Where To Turn When Other Markets Head South
This is kind of a tricky question to answer because the answer depends on what markets are spiraling down. Investors may think that if US equities are retreating that it may time to short the dollar. That’s inaccurate. History has shown that foreign currencies that are viewed as “risky” compared to the US dollar, such as the Euro, British Pound and Australian and New Zealand dollars actually suffer when the US stocks fall. This is because international investors are seeking safe havens to invest in, and the greenback is safe haven number one. The Japanese Yen is number two on the safe haven currency destination list.

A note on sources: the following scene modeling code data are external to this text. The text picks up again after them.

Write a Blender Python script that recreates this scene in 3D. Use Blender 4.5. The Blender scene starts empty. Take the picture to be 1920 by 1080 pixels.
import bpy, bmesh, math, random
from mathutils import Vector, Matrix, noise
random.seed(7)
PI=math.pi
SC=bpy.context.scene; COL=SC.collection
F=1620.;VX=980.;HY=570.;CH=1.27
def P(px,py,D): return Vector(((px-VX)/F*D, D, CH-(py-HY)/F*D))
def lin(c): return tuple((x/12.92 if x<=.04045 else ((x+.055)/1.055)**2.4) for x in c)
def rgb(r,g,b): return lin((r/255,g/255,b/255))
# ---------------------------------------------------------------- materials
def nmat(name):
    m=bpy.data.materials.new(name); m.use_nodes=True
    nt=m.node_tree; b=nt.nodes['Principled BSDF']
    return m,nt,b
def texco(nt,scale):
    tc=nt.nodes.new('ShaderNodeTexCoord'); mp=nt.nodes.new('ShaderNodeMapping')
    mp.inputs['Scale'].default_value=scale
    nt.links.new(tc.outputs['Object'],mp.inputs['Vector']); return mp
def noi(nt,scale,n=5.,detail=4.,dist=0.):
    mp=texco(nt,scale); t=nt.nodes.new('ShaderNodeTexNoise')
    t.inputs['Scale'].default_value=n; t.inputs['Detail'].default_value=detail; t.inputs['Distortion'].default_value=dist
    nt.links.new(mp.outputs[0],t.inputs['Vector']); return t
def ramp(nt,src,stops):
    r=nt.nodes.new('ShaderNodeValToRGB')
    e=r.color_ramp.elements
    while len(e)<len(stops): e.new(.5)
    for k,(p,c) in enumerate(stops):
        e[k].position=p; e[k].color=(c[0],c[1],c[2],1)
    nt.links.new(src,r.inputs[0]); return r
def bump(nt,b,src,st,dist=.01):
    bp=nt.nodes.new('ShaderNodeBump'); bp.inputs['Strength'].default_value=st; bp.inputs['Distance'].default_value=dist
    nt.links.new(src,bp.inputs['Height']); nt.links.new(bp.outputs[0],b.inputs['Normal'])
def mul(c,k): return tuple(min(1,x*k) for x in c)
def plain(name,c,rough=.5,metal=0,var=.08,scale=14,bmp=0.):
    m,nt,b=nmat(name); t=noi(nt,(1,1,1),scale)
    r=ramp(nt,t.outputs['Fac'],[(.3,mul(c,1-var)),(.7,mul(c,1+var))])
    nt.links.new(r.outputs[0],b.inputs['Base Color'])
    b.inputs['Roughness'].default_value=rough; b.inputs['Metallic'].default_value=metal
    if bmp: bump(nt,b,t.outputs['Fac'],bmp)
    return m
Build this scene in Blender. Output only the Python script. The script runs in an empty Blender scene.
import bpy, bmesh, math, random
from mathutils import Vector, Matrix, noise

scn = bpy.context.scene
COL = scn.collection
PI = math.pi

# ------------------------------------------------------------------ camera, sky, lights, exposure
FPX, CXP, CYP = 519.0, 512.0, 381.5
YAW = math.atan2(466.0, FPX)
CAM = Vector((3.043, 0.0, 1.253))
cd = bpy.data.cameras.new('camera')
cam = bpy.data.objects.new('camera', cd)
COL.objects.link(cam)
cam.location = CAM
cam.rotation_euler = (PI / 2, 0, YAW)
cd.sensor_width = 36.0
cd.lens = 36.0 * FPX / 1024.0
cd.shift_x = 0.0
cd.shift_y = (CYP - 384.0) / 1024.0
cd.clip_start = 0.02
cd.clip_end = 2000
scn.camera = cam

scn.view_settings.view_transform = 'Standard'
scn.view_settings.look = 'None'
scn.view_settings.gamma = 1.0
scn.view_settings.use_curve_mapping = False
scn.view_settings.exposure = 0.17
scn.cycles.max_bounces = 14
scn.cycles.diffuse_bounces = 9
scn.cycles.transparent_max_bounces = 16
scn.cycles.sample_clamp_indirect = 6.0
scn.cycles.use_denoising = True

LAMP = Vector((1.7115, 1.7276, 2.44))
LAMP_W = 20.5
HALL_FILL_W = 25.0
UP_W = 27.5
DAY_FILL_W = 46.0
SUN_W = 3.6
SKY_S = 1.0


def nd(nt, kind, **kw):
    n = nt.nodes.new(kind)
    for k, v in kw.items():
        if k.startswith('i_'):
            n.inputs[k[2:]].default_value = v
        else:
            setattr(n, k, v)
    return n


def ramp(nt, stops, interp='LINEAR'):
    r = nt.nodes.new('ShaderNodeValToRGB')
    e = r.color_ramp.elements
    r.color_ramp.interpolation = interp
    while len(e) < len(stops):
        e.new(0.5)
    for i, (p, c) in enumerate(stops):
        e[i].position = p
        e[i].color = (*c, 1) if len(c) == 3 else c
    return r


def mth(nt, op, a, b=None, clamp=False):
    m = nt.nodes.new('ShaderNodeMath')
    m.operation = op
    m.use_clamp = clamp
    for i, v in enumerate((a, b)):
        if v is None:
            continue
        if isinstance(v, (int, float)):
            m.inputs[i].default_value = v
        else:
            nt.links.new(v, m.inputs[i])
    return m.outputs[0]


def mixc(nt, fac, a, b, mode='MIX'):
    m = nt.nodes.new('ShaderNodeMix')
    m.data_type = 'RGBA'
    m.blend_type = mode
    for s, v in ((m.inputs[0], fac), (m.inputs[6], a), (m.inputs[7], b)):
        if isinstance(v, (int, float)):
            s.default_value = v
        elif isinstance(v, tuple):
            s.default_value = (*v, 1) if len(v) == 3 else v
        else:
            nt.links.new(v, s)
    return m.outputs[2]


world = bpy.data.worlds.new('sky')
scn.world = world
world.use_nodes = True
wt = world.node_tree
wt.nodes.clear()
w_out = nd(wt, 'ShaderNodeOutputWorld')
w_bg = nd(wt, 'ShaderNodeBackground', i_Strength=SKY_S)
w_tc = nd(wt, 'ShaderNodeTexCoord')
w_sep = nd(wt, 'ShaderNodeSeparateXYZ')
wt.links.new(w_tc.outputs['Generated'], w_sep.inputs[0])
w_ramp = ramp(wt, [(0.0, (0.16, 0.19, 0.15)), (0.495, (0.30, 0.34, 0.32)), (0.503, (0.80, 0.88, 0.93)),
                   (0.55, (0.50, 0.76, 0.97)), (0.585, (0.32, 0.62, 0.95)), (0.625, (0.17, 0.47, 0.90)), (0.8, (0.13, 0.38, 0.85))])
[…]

Another way to play currencies during market downturns is to look at the performance of commodities, namely oil and gold. The Canadian dollar is what is known as a commodity currency and the commodity it is tied to is oil. Simply put, there is empirical evidence to suggest that when the price of crude oil falls, so does the Canadian dollar. The Canadian dollar (aka “loonie”) follows oil, so if you see crude prices tumbling, the loonie won’t be far behind.
Yet another commodity downturn worth watching for is gold. The Australian dollar is intimately tied to gold prices, and just as we would short the Canadian dollar when oil prices decline, we would look at shorting the Aussie dollar as gold prices retreat.

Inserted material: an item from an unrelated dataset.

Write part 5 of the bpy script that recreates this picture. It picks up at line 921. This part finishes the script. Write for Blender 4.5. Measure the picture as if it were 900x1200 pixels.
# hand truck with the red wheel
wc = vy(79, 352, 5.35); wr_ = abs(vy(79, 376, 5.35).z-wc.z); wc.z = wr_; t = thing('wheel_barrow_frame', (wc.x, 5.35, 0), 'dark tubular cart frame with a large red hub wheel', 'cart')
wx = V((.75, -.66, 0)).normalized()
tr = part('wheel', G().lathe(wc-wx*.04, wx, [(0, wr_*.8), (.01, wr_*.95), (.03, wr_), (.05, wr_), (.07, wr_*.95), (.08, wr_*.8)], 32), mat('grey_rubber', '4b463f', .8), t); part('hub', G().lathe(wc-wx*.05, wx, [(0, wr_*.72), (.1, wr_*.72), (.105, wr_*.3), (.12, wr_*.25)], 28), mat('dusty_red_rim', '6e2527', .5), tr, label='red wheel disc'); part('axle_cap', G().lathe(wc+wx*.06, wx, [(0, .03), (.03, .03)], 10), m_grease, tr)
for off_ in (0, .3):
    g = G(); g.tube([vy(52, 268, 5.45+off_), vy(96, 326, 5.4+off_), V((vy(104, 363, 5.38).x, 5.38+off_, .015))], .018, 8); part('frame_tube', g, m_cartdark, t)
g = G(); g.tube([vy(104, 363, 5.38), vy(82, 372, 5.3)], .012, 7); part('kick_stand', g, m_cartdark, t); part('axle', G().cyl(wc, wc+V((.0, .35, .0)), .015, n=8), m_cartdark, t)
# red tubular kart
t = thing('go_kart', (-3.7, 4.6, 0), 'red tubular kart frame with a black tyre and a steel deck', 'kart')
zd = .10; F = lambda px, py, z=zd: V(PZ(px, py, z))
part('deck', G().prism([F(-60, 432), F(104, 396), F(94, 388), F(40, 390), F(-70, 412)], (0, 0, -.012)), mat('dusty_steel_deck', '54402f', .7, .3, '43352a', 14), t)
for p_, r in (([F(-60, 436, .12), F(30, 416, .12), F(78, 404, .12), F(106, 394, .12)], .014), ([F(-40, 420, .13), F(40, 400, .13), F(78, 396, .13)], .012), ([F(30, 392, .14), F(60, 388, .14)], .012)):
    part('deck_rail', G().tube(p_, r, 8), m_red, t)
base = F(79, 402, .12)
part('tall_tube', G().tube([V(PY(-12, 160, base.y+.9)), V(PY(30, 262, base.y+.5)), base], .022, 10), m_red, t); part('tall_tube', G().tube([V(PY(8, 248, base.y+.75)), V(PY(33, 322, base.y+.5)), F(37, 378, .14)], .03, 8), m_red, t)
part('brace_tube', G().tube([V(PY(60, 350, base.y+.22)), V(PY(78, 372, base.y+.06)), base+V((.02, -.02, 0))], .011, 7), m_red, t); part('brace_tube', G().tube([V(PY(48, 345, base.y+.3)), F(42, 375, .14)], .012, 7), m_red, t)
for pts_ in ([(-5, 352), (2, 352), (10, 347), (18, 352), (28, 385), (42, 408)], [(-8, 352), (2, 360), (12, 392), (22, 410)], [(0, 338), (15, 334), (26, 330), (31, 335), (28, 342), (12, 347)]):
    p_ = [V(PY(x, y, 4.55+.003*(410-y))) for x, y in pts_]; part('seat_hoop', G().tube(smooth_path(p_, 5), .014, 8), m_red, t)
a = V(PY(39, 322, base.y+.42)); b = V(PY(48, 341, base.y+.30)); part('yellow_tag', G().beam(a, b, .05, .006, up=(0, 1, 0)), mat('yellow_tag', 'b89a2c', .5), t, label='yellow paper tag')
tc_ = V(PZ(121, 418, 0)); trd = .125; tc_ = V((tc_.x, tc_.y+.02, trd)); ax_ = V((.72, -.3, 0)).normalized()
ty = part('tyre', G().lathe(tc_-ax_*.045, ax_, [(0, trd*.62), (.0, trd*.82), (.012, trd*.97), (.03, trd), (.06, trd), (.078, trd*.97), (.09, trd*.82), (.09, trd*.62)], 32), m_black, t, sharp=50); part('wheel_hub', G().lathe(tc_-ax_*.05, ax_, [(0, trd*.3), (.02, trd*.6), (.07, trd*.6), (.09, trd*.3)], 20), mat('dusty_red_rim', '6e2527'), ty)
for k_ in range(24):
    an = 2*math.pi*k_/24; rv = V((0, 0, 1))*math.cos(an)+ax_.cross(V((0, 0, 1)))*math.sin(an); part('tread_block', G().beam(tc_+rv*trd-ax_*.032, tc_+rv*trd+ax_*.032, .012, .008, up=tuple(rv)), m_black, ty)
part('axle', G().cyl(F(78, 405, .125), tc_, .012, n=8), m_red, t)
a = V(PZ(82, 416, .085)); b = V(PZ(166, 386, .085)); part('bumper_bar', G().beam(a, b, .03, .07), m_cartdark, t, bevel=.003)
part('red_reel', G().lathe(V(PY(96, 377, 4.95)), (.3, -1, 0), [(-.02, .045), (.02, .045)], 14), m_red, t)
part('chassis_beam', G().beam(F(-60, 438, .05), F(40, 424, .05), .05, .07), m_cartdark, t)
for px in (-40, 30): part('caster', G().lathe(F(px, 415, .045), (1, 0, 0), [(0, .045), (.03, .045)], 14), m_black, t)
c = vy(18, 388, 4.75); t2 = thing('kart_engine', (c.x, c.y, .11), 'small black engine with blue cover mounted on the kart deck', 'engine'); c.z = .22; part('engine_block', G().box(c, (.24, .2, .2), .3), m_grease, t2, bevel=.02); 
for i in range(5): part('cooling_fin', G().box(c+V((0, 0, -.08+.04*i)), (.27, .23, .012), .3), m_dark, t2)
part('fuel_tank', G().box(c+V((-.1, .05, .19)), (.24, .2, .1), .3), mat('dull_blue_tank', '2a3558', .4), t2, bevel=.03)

Is Forex The Ideal Hiding Place?
Well, that all depends on your tolerance for risk. To be sure, the forex market can spike in volatility when other markets are collapsing. The advantage of investing in forex during market downturns is that the fundamental factors that can negatively impact stocks and commodities are absent in the forex market. A currency isn’t going to be taken to the market woodshed because of glum earnings reports, lost market share, failed acquisitions or selling by institutional investors.
Likewise, commodities can be affected by input costs associated with drilling or mining for or growing the product. Then there are geopolitical factors like political uprisings and wars that can impact commodity prices. Yes, these can impact currencies as well, but it’s highly unlikely a major currency like the pound or dollar would be severely hampered by political turmoil.
In many ways the aforementioned factors make forex a great place for investors to park their money when they’ve been chased out of stocks and other asset classes. No, you’re not going to get the safety of a money market account, but without taking a little bit of risk, it’s hard to reap any rewards. And when markets are trending down, that can be the best time to embrace the risks of investing in forex.